■ DATA PROVIDED:
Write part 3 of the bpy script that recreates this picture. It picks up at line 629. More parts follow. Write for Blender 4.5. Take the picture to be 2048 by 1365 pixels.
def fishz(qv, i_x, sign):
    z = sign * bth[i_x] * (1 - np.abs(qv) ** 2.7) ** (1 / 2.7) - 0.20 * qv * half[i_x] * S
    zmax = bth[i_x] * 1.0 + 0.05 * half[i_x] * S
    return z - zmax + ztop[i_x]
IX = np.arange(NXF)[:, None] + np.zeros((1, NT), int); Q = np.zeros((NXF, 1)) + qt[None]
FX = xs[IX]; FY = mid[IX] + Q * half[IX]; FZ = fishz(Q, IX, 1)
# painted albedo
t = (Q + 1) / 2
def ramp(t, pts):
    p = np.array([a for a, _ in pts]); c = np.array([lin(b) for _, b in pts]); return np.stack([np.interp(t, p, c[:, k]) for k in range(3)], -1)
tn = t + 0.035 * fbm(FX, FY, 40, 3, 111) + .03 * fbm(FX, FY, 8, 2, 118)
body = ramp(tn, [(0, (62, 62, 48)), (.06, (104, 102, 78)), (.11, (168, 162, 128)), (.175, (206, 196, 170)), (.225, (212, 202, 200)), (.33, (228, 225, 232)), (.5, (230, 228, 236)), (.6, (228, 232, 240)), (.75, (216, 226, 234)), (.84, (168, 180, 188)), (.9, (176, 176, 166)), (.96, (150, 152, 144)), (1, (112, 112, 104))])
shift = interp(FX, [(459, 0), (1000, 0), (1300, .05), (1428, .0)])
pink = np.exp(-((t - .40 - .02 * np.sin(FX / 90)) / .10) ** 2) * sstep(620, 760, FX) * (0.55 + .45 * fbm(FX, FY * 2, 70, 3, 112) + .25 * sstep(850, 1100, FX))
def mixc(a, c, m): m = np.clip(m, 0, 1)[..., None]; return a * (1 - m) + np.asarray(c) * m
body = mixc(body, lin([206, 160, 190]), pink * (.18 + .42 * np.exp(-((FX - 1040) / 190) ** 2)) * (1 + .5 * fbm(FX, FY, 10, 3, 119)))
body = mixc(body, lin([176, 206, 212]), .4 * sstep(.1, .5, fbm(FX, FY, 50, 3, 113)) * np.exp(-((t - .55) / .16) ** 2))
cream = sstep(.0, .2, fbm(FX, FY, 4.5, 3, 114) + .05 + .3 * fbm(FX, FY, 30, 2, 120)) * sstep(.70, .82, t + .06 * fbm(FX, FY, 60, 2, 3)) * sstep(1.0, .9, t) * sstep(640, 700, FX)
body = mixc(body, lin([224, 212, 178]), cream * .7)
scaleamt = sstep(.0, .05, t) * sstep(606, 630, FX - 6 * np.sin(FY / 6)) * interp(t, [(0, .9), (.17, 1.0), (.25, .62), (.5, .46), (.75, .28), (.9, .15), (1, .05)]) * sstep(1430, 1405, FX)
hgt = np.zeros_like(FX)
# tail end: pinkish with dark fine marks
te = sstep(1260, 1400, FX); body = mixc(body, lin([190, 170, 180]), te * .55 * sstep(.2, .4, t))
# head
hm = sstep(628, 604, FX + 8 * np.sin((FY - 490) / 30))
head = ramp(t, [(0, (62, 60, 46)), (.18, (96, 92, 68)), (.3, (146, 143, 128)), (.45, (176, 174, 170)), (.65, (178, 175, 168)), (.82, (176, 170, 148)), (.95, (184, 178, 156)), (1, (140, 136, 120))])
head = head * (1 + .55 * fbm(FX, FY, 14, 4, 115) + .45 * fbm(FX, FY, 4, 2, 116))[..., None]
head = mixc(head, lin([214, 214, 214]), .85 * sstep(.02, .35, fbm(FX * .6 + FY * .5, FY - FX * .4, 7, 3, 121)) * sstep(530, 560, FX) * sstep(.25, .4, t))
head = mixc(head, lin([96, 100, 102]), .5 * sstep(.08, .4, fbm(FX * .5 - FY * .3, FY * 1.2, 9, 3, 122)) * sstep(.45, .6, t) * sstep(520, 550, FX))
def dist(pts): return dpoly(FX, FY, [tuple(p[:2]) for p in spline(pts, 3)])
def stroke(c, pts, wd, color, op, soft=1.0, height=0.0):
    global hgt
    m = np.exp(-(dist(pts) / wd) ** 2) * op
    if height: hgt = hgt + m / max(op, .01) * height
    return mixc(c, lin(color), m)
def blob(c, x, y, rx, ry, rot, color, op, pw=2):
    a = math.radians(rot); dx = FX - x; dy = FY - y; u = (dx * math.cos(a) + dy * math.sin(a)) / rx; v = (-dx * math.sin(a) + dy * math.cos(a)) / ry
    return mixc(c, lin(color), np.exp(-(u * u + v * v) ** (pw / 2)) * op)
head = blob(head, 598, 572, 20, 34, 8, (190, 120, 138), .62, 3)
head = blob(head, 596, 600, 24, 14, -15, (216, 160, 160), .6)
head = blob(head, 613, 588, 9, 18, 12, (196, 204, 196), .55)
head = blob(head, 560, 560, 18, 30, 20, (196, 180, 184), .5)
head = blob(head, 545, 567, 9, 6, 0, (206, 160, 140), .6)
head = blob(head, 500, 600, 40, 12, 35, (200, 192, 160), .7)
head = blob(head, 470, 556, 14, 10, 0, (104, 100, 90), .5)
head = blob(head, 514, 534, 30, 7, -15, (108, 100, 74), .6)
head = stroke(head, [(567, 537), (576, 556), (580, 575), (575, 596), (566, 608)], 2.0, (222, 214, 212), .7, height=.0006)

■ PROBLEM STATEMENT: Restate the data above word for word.

■ OUTPUT OF THE TASK:
Write part 3 of the bpy script that recreates this picture. It picks up at line 629. More parts follow. Write for Blender 4.5. Take the picture to be 2048 by 1365 pixels.
def fishz(qv, i_x, sign):
    z = sign * bth[i_x] * (1 - np.abs(qv) ** 2.7) ** (1 / 2.7) - 0.20 * qv * half[i_x] * S
    zmax = bth[i_x] * 1.0 + 0.05 * half[i_x] * S
    return z - zmax + ztop[i_x]
IX = np.arange(NXF)[:, None] + np.zeros((1, NT), int); Q = np.zeros((NXF, 1)) + qt[None]
FX = xs[IX]; FY = mid[IX] + Q * half[IX]; FZ = fishz(Q, IX, 1)
# painted albedo
t = (Q + 1) / 2
def ramp(t, pts):
    p = np.array([a for a, _ in pts]); c = np.array([lin(b) for _, b in pts]); return np.stack([np.interp(t, p, c[:, k]) for k in range(3)], -1)
tn = t + 0.035 * fbm(FX, FY, 40, 3, 111) + .03 * fbm(FX, FY, 8, 2, 118)
body = ramp(tn, [(0, (62, 62, 48)), (.06, (104, 102, 78)), (.11, (168, 162, 128)), (.175, (206, 196, 170)), (.225, (212, 202, 200)), (.33, (228, 225, 232)), (.5, (230, 228, 236)), (.6, (228, 232, 240)), (.75, (216, 226, 234)), (.84, (168, 180, 188)), (.9, (176, 176, 166)), (.96, (150, 152, 144)), (1, (112, 112, 104))])
shift = interp(FX, [(459, 0), (1000, 0), (1300, .05), (1428, .0)])
pink = np.exp(-((t - .40 - .02 * np.sin(FX / 90)) / .10) ** 2) * sstep(620, 760, FX) * (0.55 + .45 * fbm(FX, FY * 2, 70, 3, 112) + .25 * sstep(850, 1100, FX))
def mixc(a, c, m): m = np.clip(m, 0, 1)[..., None]; return a * (1 - m) + np.asarray(c) * m
body = mixc(body, lin([206, 160, 190]), pink * (.18 + .42 * np.exp(-((FX - 1040) / 190) ** 2)) * (1 + .5 * fbm(FX, FY, 10, 3, 119)))
body = mixc(body, lin([176, 206, 212]), .4 * sstep(.1, .5, fbm(FX, FY, 50, 3, 113)) * np.exp(-((t - .55) / .16) ** 2))
cream = sstep(.0, .2, fbm(FX, FY, 4.5, 3, 114) + .05 + .3 * fbm(FX, FY, 30, 2, 120)) * sstep(.70, .82, t + .06 * fbm(FX, FY, 60, 2, 3)) * sstep(1.0, .9, t) * sstep(640, 700, FX)
body = mixc(body, lin([224, 212, 178]), cream * .7)
scaleamt = sstep(.0, .05, t) * sstep(606, 630, FX - 6 * np.sin(FY / 6)) * interp(t, [(0, .9), (.17, 1.0), (.25, .62), (.5, .46), (.75, .28), (.9, .15), (1, .05)]) * sstep(1430, 1405, FX)
hgt = np.zeros_like(FX)
# tail end: pinkish with dark fine marks
te = sstep(1260, 1400, FX); body = mixc(body, lin([190, 170, 180]), te * .55 * sstep(.2, .4, t))
# head
hm = sstep(628, 604, FX + 8 * np.sin((FY - 490) / 30))
head = ramp(t, [(0, (62, 60, 46)), (.18, (96, 92, 68)), (.3, (146, 143, 128)), (.45, (176, 174, 170)), (.65, (178, 175, 168)), (.82, (176, 170, 148)), (.95, (184, 178, 156)), (1, (140, 136, 120))])
head = head * (1 + .55 * fbm(FX, FY, 14, 4, 115) + .45 * fbm(FX, FY, 4, 2, 116))[..., None]
head = mixc(head, lin([214, 214, 214]), .85 * sstep(.02, .35, fbm(FX * .6 + FY * .5, FY - FX * .4, 7, 3, 121)) * sstep(530, 560, FX) * sstep(.25, .4, t))
head = mixc(head, lin([96, 100, 102]), .5 * sstep(.08, .4, fbm(FX * .5 - FY * .3, FY * 1.2, 9, 3, 122)) * sstep(.45, .6, t) * sstep(520, 550, FX))
def dist(pts): return dpoly(FX, FY, [tuple(p[:2]) for p in spline(pts, 3)])
def stroke(c, pts, wd, color, op, soft=1.0, height=0.0):
    global hgt
    m = np.exp(-(dist(pts) / wd) ** 2) * op
    if height: hgt = hgt + m / max(op, .01) * height
    return mixc(c, lin(color), m)
def blob(c, x, y, rx, ry, rot, color, op, pw=2):
    a = math.radians(rot); dx = FX - x; dy = FY - y; u = (dx * math.cos(a) + dy * math.sin(a)) / rx; v = (-dx * math.sin(a) + dy * math.cos(a)) / ry
    return mixc(c, lin(color), np.exp(-(u * u + v * v) ** (pw / 2)) * op)
head = blob(head, 598, 572, 20, 34, 8, (190, 120, 138), .62, 3)
head = blob(head, 596, 600, 24, 14, -15, (216, 160, 160), .6)
head = blob(head, 613, 588, 9, 18, 12, (196, 204, 196), .55)
head = blob(head, 560, 560, 18, 30, 20, (196, 180, 184), .5)
head = blob(head, 545, 567, 9, 6, 0, (206, 160, 140), .6)
head = blob(head, 500, 600, 40, 12, 35, (200, 192, 160), .7)
head = blob(head, 470, 556, 14, 10, 0, (104, 100, 90), .5)
head = blob(head, 514, 534, 30, 7, -15, (108, 100, 74), .6)
head = stroke(head, [(567, 537), (576, 556), (580, 575), (575, 596), (566, 608)], 2.0, (222, 214, 212), .7, height=.0006)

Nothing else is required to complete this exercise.